Heute - na, lassen wir das: Man kriegt das heulende Elend. Was würden wohl die Bühnenbildner, Rezensenten und Sänger von damals sagen?
Mein Sehnen, mein Wähnen - es träumt sich zurück...
LG,
Knuspi
ZitatOriginal von severina
Hallo Knuspi,
da kriegt man ichtig Lust, das alles zu sehen! Betreibst du deine Spurensuche jetzt eigentlich privat oder beruflich? (Sorry, wenn diese Frage zu privat ist )

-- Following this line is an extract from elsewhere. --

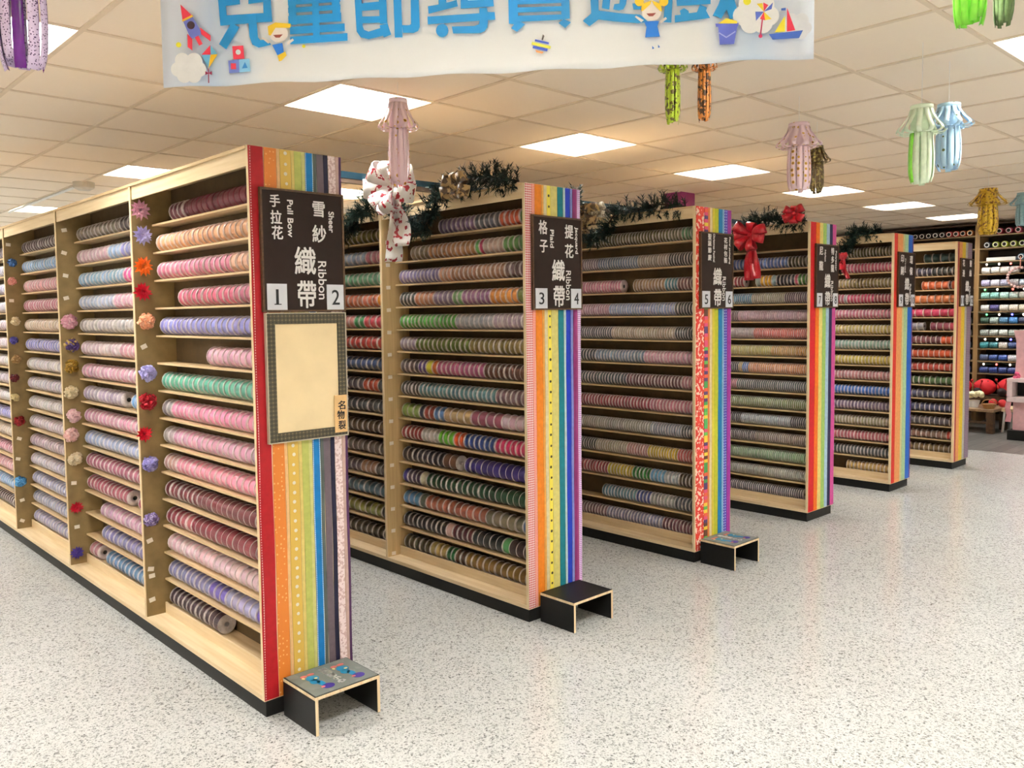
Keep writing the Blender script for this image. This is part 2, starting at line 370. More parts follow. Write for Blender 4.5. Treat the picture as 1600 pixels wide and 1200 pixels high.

Auch als 80%-Regieli verstehe ich deine Begeisterung gut, nur in einem muss ich dir energisch widersprechen :motz: : Nicht nur "damals" liebten die Leute ihr Theater, wir lieben es genauso!!!!!!!!!!
lg Sevi
Bzgl. Theaterliebe hast Du mich ein wenig missverstanden. Ich bin sehr beeindruckt, wie die Künstler damals für das Theater gelebt haben. Die Besucher zehrten länger von einem Theaterbesuch: Es gab schließlich kein TV, keine kompletten Opernaufnahmen auf Platte und um dem Publikum wirklich eine verzauberte, gänzlich andere Welt zu bieten, in die man eintauchen und die Umwelt vergessen kann, wurden die Inszenierungen, Bühnenbilder und Kostüme unter einem ganz anderen ästhetischen Anspruch erstellt. Ein immenser Aufwand, der da betrieben wurde! Und wenn man so viel Zeit darein investiert, dann kann das nur mit Liebe zu tun haben. Heute geht's halt alles ein wenig gehetzter zu am Theater.
Zum Papiertheater: Ja, kenne ich gut - ist aber nur ein müder Abglanz von den Modellen damaliger Operninszenierungen. Vielleicht veröffentliche ich wirklich mal einiges. Halte Euch auf dem Laufenden. ABER:
Wenn irgendwer irgendwas an damaligen Blicken hinter den Kulissen in schriftlicher Form vorliegen hat, bitte bei mir melden. Ich habe jetzt ein italienisches Manuskript zur Theatermalerei gefunden. Hossa, Hossa - ich bin gut in perspektive - aber die Tricks damals sind echt kniffelig!!!!! Übrigens ich mache jetzt mal einen eigenen Thread zu diesem Thema auf.